Given instruction
Look through the data below and extract, unchanged, the lines from the one that contains "by 785 pixels." to the one that contains "build_grille()", both included.

Exercise input
---

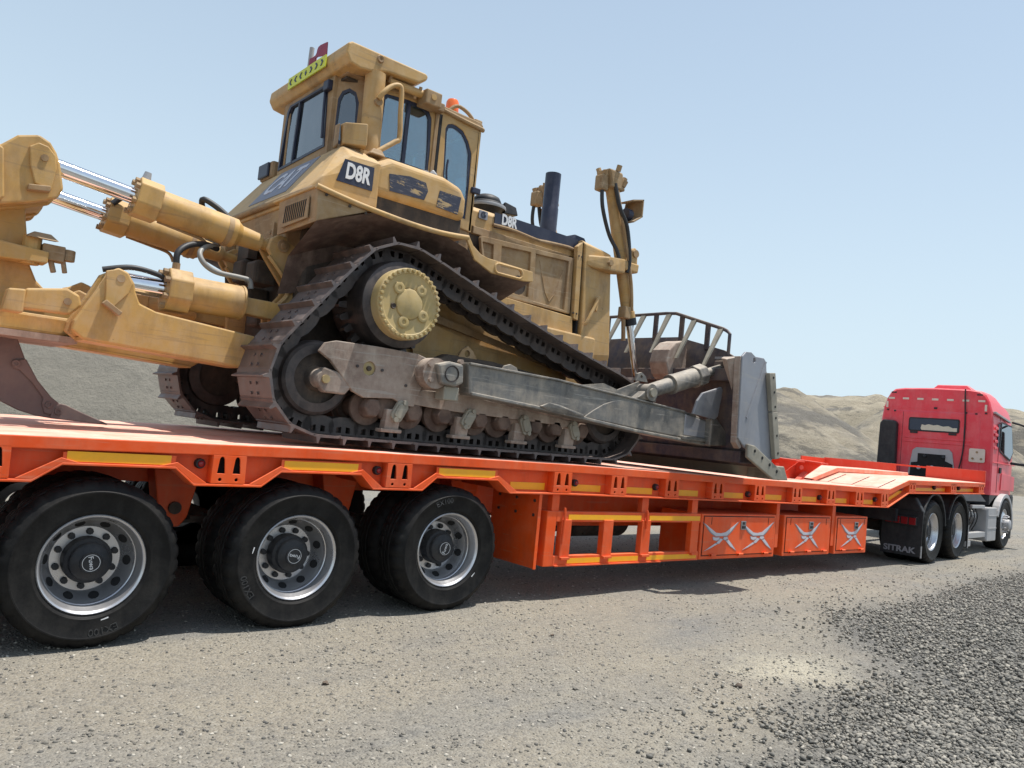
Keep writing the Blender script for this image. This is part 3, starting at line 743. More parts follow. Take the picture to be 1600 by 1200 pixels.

---

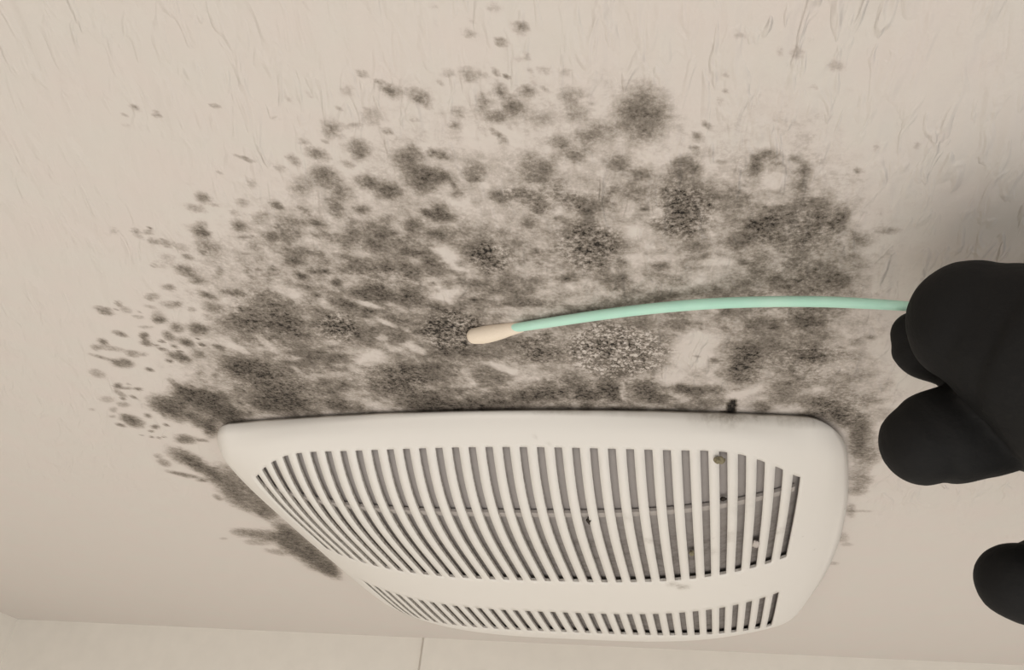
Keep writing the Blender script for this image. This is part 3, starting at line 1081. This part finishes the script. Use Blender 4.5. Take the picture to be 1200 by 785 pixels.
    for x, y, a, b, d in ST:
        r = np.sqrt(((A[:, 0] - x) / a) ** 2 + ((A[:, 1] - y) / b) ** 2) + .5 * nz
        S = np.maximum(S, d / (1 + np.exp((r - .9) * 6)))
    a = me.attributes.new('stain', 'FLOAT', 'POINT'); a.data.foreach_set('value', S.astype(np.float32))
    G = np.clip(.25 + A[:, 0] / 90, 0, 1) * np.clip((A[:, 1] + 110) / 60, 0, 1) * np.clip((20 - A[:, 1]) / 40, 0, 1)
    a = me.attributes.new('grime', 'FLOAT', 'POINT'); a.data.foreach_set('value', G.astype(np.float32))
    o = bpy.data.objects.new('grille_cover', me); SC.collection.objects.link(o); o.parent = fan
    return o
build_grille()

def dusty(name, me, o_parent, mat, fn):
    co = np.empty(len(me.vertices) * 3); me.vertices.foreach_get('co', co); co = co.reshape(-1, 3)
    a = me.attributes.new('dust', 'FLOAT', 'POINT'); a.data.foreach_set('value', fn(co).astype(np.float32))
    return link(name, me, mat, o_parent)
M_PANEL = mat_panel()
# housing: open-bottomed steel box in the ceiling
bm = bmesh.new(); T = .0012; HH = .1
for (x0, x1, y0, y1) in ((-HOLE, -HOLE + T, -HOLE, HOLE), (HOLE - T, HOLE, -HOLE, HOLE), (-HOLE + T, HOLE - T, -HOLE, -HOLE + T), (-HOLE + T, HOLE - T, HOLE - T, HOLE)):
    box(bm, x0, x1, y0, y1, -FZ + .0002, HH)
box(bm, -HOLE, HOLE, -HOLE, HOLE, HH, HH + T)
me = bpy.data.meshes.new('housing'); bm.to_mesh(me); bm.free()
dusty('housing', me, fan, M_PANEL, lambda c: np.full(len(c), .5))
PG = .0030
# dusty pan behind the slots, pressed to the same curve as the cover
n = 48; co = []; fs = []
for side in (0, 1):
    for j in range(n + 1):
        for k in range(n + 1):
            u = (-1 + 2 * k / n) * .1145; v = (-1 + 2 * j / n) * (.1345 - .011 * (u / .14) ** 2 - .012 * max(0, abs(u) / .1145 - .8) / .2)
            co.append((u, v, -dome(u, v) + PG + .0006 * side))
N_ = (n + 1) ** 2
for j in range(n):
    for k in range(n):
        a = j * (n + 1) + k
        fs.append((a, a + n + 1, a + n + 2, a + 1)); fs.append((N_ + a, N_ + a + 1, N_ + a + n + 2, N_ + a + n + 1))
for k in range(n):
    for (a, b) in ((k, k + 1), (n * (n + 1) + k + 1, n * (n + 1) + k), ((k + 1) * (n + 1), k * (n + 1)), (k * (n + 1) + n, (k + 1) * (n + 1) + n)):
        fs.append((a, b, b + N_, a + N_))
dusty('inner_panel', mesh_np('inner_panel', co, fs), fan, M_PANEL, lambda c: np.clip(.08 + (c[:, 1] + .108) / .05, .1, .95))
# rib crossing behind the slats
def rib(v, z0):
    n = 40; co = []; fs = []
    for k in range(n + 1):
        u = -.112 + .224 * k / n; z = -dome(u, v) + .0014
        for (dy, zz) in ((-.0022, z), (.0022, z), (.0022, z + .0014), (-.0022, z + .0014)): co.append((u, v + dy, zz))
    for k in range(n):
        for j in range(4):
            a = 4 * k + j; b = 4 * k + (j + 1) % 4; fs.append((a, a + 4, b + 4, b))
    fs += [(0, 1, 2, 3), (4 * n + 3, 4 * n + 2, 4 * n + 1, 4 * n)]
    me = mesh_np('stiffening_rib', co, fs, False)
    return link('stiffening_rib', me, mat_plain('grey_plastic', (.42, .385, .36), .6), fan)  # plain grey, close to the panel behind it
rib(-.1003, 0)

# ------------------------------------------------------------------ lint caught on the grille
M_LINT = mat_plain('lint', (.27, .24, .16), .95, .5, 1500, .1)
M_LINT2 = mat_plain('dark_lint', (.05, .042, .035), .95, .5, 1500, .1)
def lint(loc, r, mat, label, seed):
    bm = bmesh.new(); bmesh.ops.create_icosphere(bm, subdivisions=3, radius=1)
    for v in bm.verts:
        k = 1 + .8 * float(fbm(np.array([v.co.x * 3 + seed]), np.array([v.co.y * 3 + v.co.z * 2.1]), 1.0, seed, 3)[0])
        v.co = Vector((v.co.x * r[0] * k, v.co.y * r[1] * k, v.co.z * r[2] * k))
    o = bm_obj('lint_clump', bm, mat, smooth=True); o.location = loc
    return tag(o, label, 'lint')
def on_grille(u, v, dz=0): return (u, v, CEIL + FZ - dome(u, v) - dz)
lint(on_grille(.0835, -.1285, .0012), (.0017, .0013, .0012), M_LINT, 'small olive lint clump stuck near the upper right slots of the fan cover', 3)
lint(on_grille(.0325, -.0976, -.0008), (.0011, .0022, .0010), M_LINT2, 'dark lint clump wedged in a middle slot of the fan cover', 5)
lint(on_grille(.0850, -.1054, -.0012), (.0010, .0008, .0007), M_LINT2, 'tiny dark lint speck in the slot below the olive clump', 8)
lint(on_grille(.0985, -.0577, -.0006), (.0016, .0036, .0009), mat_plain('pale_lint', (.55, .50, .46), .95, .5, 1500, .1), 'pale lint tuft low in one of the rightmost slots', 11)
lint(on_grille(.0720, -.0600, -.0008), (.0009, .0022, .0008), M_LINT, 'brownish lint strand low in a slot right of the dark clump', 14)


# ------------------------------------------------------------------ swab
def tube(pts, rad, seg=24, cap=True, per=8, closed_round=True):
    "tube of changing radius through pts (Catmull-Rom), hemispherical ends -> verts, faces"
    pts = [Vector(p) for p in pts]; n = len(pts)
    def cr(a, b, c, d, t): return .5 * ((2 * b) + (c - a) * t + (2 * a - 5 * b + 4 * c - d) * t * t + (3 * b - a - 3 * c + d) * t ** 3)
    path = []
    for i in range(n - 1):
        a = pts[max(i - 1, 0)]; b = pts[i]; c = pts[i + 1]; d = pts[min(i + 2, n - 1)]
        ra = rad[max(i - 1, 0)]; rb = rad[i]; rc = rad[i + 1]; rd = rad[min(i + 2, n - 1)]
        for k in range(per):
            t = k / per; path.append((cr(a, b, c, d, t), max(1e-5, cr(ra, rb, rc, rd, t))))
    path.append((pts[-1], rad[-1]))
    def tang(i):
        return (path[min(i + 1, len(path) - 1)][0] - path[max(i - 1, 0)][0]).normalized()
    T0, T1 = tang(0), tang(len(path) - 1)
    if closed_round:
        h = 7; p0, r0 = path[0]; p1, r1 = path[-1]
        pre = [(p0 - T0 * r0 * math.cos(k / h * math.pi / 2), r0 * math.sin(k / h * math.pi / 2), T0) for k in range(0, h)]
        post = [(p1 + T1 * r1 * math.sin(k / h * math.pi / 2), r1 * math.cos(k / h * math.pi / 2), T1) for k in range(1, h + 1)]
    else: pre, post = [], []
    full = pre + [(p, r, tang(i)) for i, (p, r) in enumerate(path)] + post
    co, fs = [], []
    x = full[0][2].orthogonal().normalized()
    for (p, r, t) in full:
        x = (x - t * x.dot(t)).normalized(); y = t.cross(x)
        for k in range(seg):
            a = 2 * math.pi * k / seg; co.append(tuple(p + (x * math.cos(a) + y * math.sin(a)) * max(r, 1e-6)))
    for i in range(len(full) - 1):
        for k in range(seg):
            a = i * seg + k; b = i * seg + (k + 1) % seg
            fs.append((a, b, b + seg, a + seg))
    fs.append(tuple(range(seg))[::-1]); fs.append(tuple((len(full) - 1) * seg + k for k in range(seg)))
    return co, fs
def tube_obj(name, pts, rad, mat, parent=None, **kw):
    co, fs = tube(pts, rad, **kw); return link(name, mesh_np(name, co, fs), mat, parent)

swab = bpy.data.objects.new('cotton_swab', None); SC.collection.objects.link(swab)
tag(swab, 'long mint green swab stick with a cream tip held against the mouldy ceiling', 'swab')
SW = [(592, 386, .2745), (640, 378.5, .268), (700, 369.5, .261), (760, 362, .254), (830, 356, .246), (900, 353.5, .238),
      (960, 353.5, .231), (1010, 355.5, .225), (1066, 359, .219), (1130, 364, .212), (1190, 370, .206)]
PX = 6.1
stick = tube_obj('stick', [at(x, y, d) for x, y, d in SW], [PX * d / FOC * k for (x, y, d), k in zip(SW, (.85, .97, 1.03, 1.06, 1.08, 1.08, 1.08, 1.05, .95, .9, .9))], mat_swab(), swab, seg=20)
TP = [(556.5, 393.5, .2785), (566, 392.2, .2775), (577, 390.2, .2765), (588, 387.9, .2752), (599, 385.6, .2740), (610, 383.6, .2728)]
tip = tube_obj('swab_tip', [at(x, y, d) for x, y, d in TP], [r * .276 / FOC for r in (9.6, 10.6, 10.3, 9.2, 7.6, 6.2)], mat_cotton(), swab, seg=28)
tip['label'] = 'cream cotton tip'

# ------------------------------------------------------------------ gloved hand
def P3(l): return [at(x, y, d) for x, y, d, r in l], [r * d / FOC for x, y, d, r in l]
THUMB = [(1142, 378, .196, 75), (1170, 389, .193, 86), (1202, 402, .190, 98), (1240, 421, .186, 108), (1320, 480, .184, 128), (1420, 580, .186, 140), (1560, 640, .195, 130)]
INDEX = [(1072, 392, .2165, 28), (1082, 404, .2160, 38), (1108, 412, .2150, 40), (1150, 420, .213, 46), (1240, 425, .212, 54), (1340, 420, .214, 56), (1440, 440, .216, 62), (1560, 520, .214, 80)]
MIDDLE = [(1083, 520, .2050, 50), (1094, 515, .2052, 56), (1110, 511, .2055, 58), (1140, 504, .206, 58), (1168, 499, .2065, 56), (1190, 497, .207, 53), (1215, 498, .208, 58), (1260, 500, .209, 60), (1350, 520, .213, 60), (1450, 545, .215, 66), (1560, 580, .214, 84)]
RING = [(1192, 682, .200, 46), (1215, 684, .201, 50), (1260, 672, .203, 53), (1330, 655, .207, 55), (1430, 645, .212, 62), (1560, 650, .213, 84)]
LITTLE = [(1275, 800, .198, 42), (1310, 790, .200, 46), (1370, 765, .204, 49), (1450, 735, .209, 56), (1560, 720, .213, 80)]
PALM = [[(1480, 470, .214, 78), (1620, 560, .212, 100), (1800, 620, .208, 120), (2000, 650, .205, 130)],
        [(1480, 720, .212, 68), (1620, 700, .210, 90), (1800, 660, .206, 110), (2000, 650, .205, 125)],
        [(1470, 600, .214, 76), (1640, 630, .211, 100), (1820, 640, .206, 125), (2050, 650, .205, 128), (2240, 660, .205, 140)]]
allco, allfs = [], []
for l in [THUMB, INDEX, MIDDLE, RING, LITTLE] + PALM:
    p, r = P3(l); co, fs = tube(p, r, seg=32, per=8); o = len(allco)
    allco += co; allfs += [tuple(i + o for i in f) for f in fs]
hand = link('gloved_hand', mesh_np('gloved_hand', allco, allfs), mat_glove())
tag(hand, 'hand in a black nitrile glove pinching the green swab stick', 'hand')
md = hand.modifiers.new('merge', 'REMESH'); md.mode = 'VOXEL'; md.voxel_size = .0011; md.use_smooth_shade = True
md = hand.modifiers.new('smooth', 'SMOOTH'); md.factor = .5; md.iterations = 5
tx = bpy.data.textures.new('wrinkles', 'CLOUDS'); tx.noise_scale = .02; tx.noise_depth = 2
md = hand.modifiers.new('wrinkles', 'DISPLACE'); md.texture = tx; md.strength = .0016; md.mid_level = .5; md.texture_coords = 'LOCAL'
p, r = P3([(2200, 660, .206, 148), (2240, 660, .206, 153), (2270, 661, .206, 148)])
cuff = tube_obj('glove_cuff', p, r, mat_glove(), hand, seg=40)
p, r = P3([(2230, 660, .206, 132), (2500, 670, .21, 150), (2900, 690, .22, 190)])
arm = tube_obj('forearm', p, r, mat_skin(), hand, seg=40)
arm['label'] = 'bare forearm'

---

Task answer
Keep writing the Blender script for this image. This is part 3, starting at line 1081. This part finishes the script. Use Blender 4.5. Take the picture to be 1200 by 785 pixels.
    for x, y, a, b, d in ST:
        r = np.sqrt(((A[:, 0] - x) / a) ** 2 + ((A[:, 1] - y) / b) ** 2) + .5 * nz
        S = np.maximum(S, d / (1 + np.exp((r - .9) * 6)))
    a = me.attributes.new('stain', 'FLOAT', 'POINT'); a.data.foreach_set('value', S.astype(np.float32))
    G = np.clip(.25 + A[:, 0] / 90, 0, 1) * np.clip((A[:, 1] + 110) / 60, 0, 1) * np.clip((20 - A[:, 1]) / 40, 0, 1)
    a = me.attributes.new('grime', 'FLOAT', 'POINT'); a.data.foreach_set('value', G.astype(np.float32))
    o = bpy.data.objects.new('grille_cover', me); SC.collection.objects.link(o); o.parent = fan
    return o
build_grille()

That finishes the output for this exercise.